Question

$200$logs are stacked in the following manner: $20$logs in the bottom row, $19$in the next row, $18$in the row next to it and so on. In how many rows are the $200$logs placed and how many logs are in the top row.

Answer 1

Hint: Given that 1st row have $20$logs, 2nd row have $19$logs , 3rd row have $18$and so on. Hence the series is $20$, $19$,$18$ and so on. Since, the difference is the same it is in an arithmetic progression. Here, we will use the formula for the sum of n terms in arithmetic progression.

Formula Used:
${S_n} = \dfrac{n}{2}\left[ {a + \left( {n - 1} \right)d} \right]$
Where, $a$ is the first term of the series, $d$is the difference. Our aim is to find the value of $n$.

Complete step by step solution
Given:

Number of logs in the 1st row is $20$.

Number of logs in the 2nd row is $19$.

Number of logs in the 3rd row is $18$.

The series formed is given as,

$20$, $19$, $18$,....

Since the difference is the same, then we can say that it is an arithmetic progression.

We need to find how many rows can $200$ logs can be placed. We can use formula for arithmetic progressions, that is,
${S_n} = \dfrac{n}{2}\left( {2a + \left( {n - 1} \right)d} \right)$

Where, ${S_n}$ is the total sum which is equal to $200$, $a$ is the first term which is equal to $20$, $d$ is the difference between the terms and it is equal to $ - 1$.

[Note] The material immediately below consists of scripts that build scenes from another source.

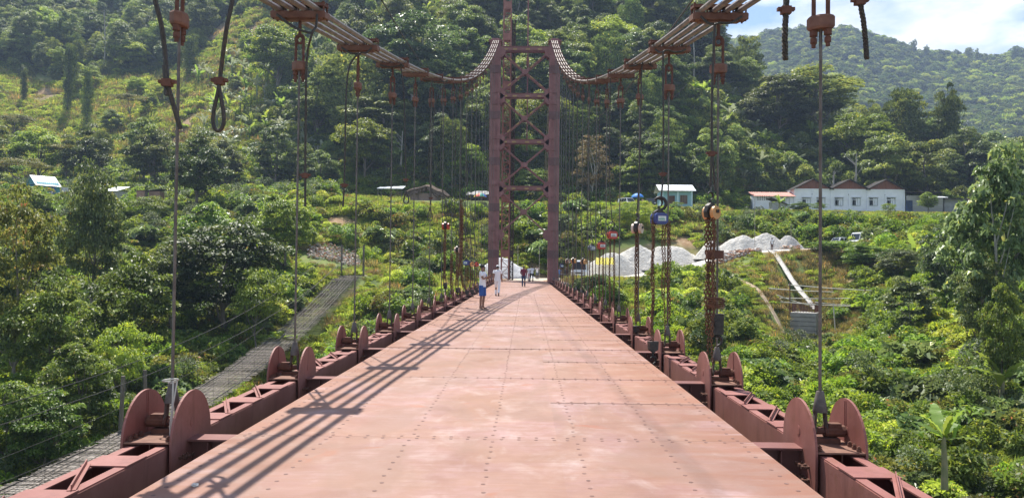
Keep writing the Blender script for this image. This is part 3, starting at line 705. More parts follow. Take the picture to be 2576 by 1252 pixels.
for (za, zb) in ((24.9, 20.4), (19.8, 15.4), (14.8, 10.3), (9.75, 5.1)):
    zm = (za + zb) / 2
    for yy in (-.42, .42):
        for (x0, z0, x1, z1) in ((-xin, za, xin, zb), (xin, za, -xin, zb)):
            b = MB(); b.bar((x0, yy, z0), (x1, yy, z1), .12, .17, up=(0, 1, 0)); c = b.build('diagonal_brace', towerm, tw)
            if yy < 0 and za > 15:
                bb = MB()
                for f in (.2, .36, .64, .82):
                    a = Vector((x0, yy - .125, z0)).lerp(Vector((x1, yy - .125, z1)), f); d = (Vector((x1, 0, z1)) - Vector((x0, 0, z0))).normalized()
                    bb.bar(a - d * .2, a + d * .2, .13, .012, up=(0, 1, 0))
                bb.build('yellow_plate', paint_y, c)
    for yy in (-.56, .56):
        b = MB(); b.prism([(-.36, zm - .1), (-.24, zm - .26), (.24, zm - .26), (.36, zm - .1), (.36, zm + .1), (.24, zm + .26), (-.24, zm + .26), (-.36, zm + .1)], yy - .01, yy + .01, 'y'); b.build('gusset_plate', towerm, tw)
        for s in (-1, 1):
            for zz, up in ((za, -1), (zb, 1)):
                b = MB(); b.prism([(s * (xin + .2), zz - .75), (s * (xin + .2), zz + .55), (s * (xin - .15), zz + .45), (s * (xin - .55), zz + .1), (s * (xin - .5), zz - .35), (s * (xin - .15), zz - .7)][::s], yy - .012, yy + .012, 'y'); b.build('gusset_plate', towerm, tw)
# abutment under the tower
b = MB(); b.box((0, 85.5, -2.6), (10, 5.4, 4.9)); b.box((0, 84.6, -.10), (5.1, 1.8, .06)); b.build('abutment', concrete, label='concrete abutment under the red bridge tower', cat='abutment')
b = MB(); b.box((0, 84.0, -.012), (5.0, .96, .02)); b.build('landing_plate', deckm, label='steel landing plate between the deck end and the sandy road', cat='plate')

# --- lattice derrick mast beside the left tower leg, guys and thin lines
mastm = mat('mast_rust', (.24, .10, .08), (.34, .16, .13), scale=2, rough=.7)
def lattice(name, label, px, Y, w, z1, m=mastm, base=0.0):
    p = at(px, 600, Y); t = thing(name, label, 'mast', (p.x, Y, base))
    for sx in (-1, 1):
        for sy in (-1, 1):
            b = MB(); b.box((sx * w / 2, sy * w / 2, z1 / 2), (.14, .14, z1)); b.build('mast_leg', m, t)
    b = MB(); z = 0; i = 0
    while z < z1 - w:
        for sy in (-1, 1):
            b.bar((-w / 2, sy * w / 2, z), (w / 2, sy * w / 2, z), .06, .06)
            s = 1 if i % 2 else -1
            b.bar((-w / 2 * s, sy * w / 2, z), (w / 2 * s, sy * w / 2, z + w * .9), .055, .055)
            b.bar((sy * w / 2, -w / 2 * s, z), (sy * w / 2, w / 2 * s, z + w * .9), .045, .045)
        z += w * .9; i += 1
    b.build('lacing', m, t)
    b = MB()
    for z in (3, 9.2, 15.5, 22, 27.5, 31): 
        if z < z1: b.box((0, -w / 2 - .06, z), (w + .1, .03, .8)); b.box((0, w / 2 + .06, z), (w + .1, .03, .8))
    b.build('band_plate', m, t); return t
lattice('lattice_mast', 'tall rusty lattice mast standing just behind the left tower leg', 1271, 86.8, .82, 46)
lattice('lattice_mast', 'slimmer dark lattice mast beside the rusty one inside the tower', 1287, 88.5, .34, 30, mat('dark_mast', (.05, .035, .03), rough=.8))
b = MB(); p = at(1323, 600, 86); b.tube([(p.x, 86, 14.5), (p.x, 86, 46)], [.06, .10], 8); b.tube([(p.x, 86, 24), (p.x, 86, 25)], .16, 8)
b.build('derrick_pole', towerm, label='thin rusty pole rising above the middle of the tower top beam', cat='pole')
def line(name, label, cat_, pts, r, m=blacksteel, n=5, group=None):
    b = MB(); b.tube(pts, r, n); return b.build(name, m, label=label, cat=cat_, group=group)
line('cableway_rope', 'overhead cableway rope high above the deck, running from behind the camera to the masts', 'rope', [(.9, -26, 10), (-.6, -8, 14.2), (-2.55, 15.6, 20), (-3.9, 32, 24), (-8.3, 86, 37)], .015)
def sagline(a, c, sag, n=24): 
    a = Vector(a); c = Vector(c); return [a.lerp(c, i / n) - Vector((0, 0, 4 * sag * (i / n) * (1 - i / n))) for i in range(n + 1)]
line('guide_wire', 'thin dark wire slanting down from the top edge beside the right main cable', 'wire', [at(1790, -60, 11), at(1735, 10, 14), at(1560, 250, 30), at(1440, 350, 60)], .018)
line('guide_wire', 'thin dark wire slanting past the left main cable in front of the forest', 'wire', [at(930, -60, 18), at(960, 0, 20), at(1013, 90, 26), at(1070, 175, 40)], .02)
# ------------------------------------------------------------------ slings and chain hoists
def link_mesh(pts, pitch=.052, r=.0075, wid=.017, seg=10, sec=4):
    """chain along a polyline: closed oval links turned by turns, joined into one part"""
    P = [Vector(p) for p in pts]; L = [0]
    for a, c in zip(P[:-1], P[1:]): L.append(L[-1] + (c - a).length)
    mb = MB(); s = 0; i = 0
    while s < L[-1] - pitch * .5:
        j = max(0, min(len(P) - 2, next((q for q in range(len(L) - 1) if L[q + 1] > s), len(P) - 2)))
        t = (P[j + 1] - P[j]).normalized(); c = P[j] + t * (s - L[j])
        u = t.orthogonal().normalized(); v = t.cross(u)
        if i % 2: u, v = v, u
        ov = []
        for q in range(seg):
            a = 2 * PI * q / seg; ov.append(c + t * (pitch * .66 * math.cos(a)) + u * (wid * math.sin(a)))
        mb.tube(ov, r, sec, closed=True); s += pitch; i += 1
    return mb
def rope(pts, r, n=7):
    """smooth curve through points"""
    P = [Vector(p) for p in pts]; out = []
    for i in range(len(P) - 1):
        p0 = P[max(i - 1, 0)]; p1 = P[i]; p2 = P[i + 1]; p3 = P[min(i + 2, len(P) - 1)]
        for k in range(6):
            t = k / 6; out.append(.5 * ((2 * p1) + (p2 - p0) * t + (2 * p0 - 5 * p1 + 4 * p2 - p3) * t * t + (3 * p1 - p0 - 3 * p2 + p3) * t ** 3))
    out.append(P[-1]); b = MB(); b.tube(out, r, n); return b
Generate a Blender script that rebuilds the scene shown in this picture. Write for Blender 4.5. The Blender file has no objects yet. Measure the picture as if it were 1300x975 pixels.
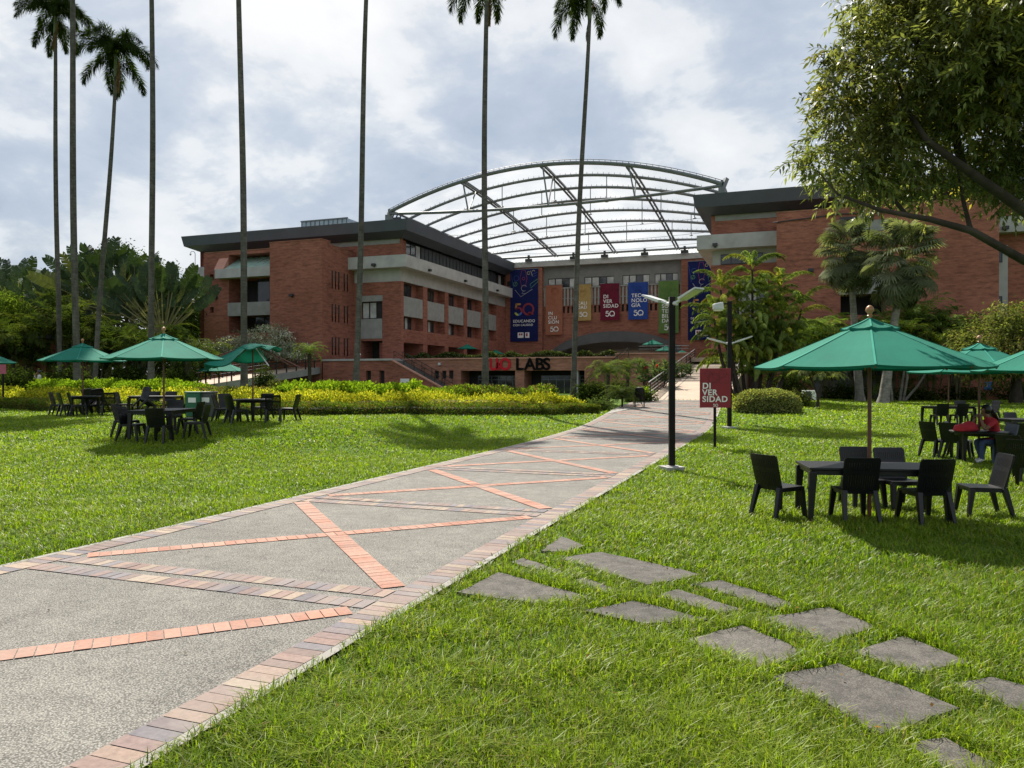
import bpy, bmesh, math, random
import numpy as np
from mathutils import Vector, Matrix
R = math.radians
rng = np.random.default_rng(7)
random.seed(7)
scene = bpy.context.scene
col = scene.collection

# ------------------------------------------------------------------ site frame
# world +Y runs along the path towards the buildings, +X to the right along the facades
TH = R(20.2); EYE = 1.9; F = 977.0; HZ = 482.0
FW = np.array([-math.sin(TH), math.cos(TH)]); RT = np.array([math.cos(TH), math.sin(TH)])

def ss(t):
    t = np.clip(t, 0, 1); return t*t*(3-2*t)

def H(x, y):
    """height of the ground"""
    x = np.asarray(x, float); y = np.asarray(y, float)
    amp = 0.6 - 0.25*ss((x+2)/8)
    base = amp*ss((y-28)/20)
    left = 0.55*ss((-8.6-x)/6)*ss((y-9)/11)
    return np.maximum(base, left)*0.5 + 0.5*(base + left - base*left/0.62)

def W(px, d):
    l = (px-650)*d/F
    p = RT*l + FW*d
    return float(p[0]), float(p[1])

def Zat(py, d):
    return EYE - (py-HZ)*d/F

def G(px, py):
    d = EYE*F/(py-HZ)
    for _ in range(60):
        x, y = W(px, d)
        d = 0.5*d + 0.5*(EYE-float(H(x, y)))*F/(py-HZ)
    return W(px, d)

def depth(x, y):
    return x*FW[0]+y*FW[1]

# ------------------------------------------------------------------ materials
def newmat(name):
    m = bpy.data.materials.new(name); m.use_nodes = True
    nt = m.node_tree; b = nt.nodes['Principled BSDF']
    return m, nt, b

def N(nt, t, **kw):
    n = nt.nodes.new(t)
    for k, v in kw.items(): setattr(n, k, v)
    return n

def ramp(nt, fac, stops):
    r = N(nt, 'ShaderNodeValToRGB')
    el = r.color_ramp.elements
    while len(el) > 1: el.remove(el[-1])
    el[0].position = stops[0][0]; el[0].color = (*stops[0][1], 1)
    for p, c in stops[1:]:
        e = el.new(p); e.color = (*c, 1)
    nt.links.new(fac, r.inputs['Fac'])
    return r.outputs['Color']

def noise(nt, vec, scale, detail=4, rough=0.55):
    n = N(nt, 'ShaderNodeTexNoise'); n.inputs['Scale'].default_value = scale
    n.inputs['Detail'].default_value = detail; n.inputs['Roughness'].default_value = rough
    if vec is not None: nt.links.new(vec, n.inputs['Vector'])
    return n.outputs['Fac']

def mixc(nt, fac, a, b, mode='MIX'):
    m = N(nt, 'ShaderNodeMix', data_type='RGBA', blend_type=mode)
    for sock, v in ((m.inputs[0], fac), (m.inputs[6], a), (m.inputs[7], b)):
        if hasattr(v, 'is_linked') or isinstance(v, bpy.types.NodeSocket): nt.links.new(v, sock)
        elif isinstance(v, (int, float)): sock.default_value = v
        else: sock.default_value = (*v, 1)
    return m.outputs[2]

def bump(nt, b, h, strength=0.3, dist=0.02):
    bp = N(nt, 'ShaderNodeBump'); bp.inputs['Strength'].default_value = strength
    bp.inputs['Distance'].default_value = dist
    nt.links.new(h, bp.inputs['Height']); nt.links.new(bp.outputs[0], b.inputs['Normal'])

def simple(name, c, rough=0.6, var=0.15, scale=3.0, metal=0.0, spec=0.5, bmp=0.0, bscale=60):
    """a base colour broken up by two sizes of noise"""
    m, nt, b = newmat(name)
    geo = N(nt, 'ShaderNodeNewGeometry')
    pos = geo.outputs['Position']
    f1 = noise(nt, pos, scale, 5); 
    lo = tuple(max(0, x*(1-var)) for x in c); hi = tuple(min(1, x*(1+var)) for x in c)
    cc = ramp(nt, f1, [(0.3, lo), (0.7, hi)])
    nt.links.new(cc, b.inputs['Base Color'])
    b.inputs['Roughness'].default_value = rough; b.inputs['Metallic'].default_value = metal
    b.inputs['Specular IOR Level'].default_value = spec
    if bmp: bump(nt, b, noise(nt, pos, bscale, 3), bmp, 0.01)
    return m

def brickmat(name, ca, cb, mortar, sc=1.0):
    m, nt, b = newmat(name)
    geo = N(nt, 'ShaderNodeNewGeometry'); sep = N(nt, 'ShaderNodeSeparateXYZ')
    nt.links.new(geo.outputs['Position'], sep.inputs[0])
    add = N(nt, 'ShaderNodeMath', operation='ADD'); nt.links.new(sep.outputs[0], add.inputs[0]); nt.links.new(sep.outputs[1], add.inputs[1])
    cmb = N(nt, 'ShaderNodeCombineXYZ'); nt.links.new(add.outputs[0], cmb.inputs[0]); nt.links.new(sep.outputs[2], cmb.inputs[1])
    br = N(nt, 'ShaderNodeTexBrick')
    nt.links.new(cmb.outputs[0], br.inputs['Vector'])
    br.inputs['Color1'].default_value = (*ca, 1); br.inputs['Color2'].default_value = (*cb, 1); br.inputs['Mortar'].default_value = (*mortar, 1)
    br.inputs['Scale'].default_value = 1.0/sc
    br.inputs['Brick Width'].default_value = 0.30; br.inputs['Row Height'].default_value = 0.11
    br.inputs['Mortar Size'].default_value = 0.011; br.inputs['Bias'].default_value = -0.1
    # streaky tone per stretch of courses, and weathering
    mp = N(nt, 'ShaderNodeMapping'); mp.inputs['Scale'].default_value = (0.55, 2.6, 1)
    nt.links.new(cmb.outputs[0], mp.inputs[0])
    f = noise(nt, mp.outputs[0], 1.6, 6, 0.65)
    tone = ramp(nt, f, [(0.28, (0.50, 0.46, 0.46)), (0.5, (0.95, 0.95, 0.95)), (0.72, (1.18, 1.15, 1.12))])
    c1 = mixc(nt, 1.0, br.outputs['Color'], tone, 'MULTIPLY')
    f2 = noise(nt, geo.outputs['Position'], 0.22, 4)
    st = ramp(nt, f2, [(0.35, (0.78, 0.76, 0.74)), (0.65, (1.0, 1.0, 1.0))])
    c2 = mixc(nt, 1.0, c1, st, 'MULTIPLY')
    nt.links.new(c2, b.inputs['Base Color'])
    b.inputs['Roughness'].default_value = 0.88; b.inputs['Specular IOR Level'].default_value = 0.25
    bump(nt, b, br.outputs['Fac'], -0.25, 0.01)
    return m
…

On substituting the values of ${S_n}$, $a$ and $d$ in the above expression, we get,
$\begin{array}{l}
200 = \dfrac{n}{2}\left( {2 \times 20 + \left( {n - 1} \right) \times - 1} \right)\\
200 = \dfrac{n}{2}\left( {40 - n + 1} \right)\\
200 = \dfrac{n}{2}\left( {41 - n} \right)
\end{array}$

Then on rearranging the terms we get,
$\begin{array}{c}
n\left( {41 - n} \right) = 400\\
{n^2} - 41n + 400 = 0
\end{array}$

We will factorize the above equation, we get,
$\begin{array}{c}
{n^2} - 16n - 25n + 400 = 0\\
n\left( {n - 16} \right) - 25\left( {n - 16} \right) = 0
\end{array}$

Hence, the value of $n$ is $16$ or $25$.

Therefore, the number of rows is $16$ but not $25$ because the number of logs at $25$ will be $ - 4$which is not possible.


Note: The one of the important points in this problem is that there are $20$ logs in 1st row and $19$ rows in 2nd row and $18$ logs in 3rd row and so on. There will be $5$logs in $16$ row and there will be $ - 4$ logs in $25$ row. Since, $ - 4$ logs are not possible. So, $25$ number of rows is not a possible solution.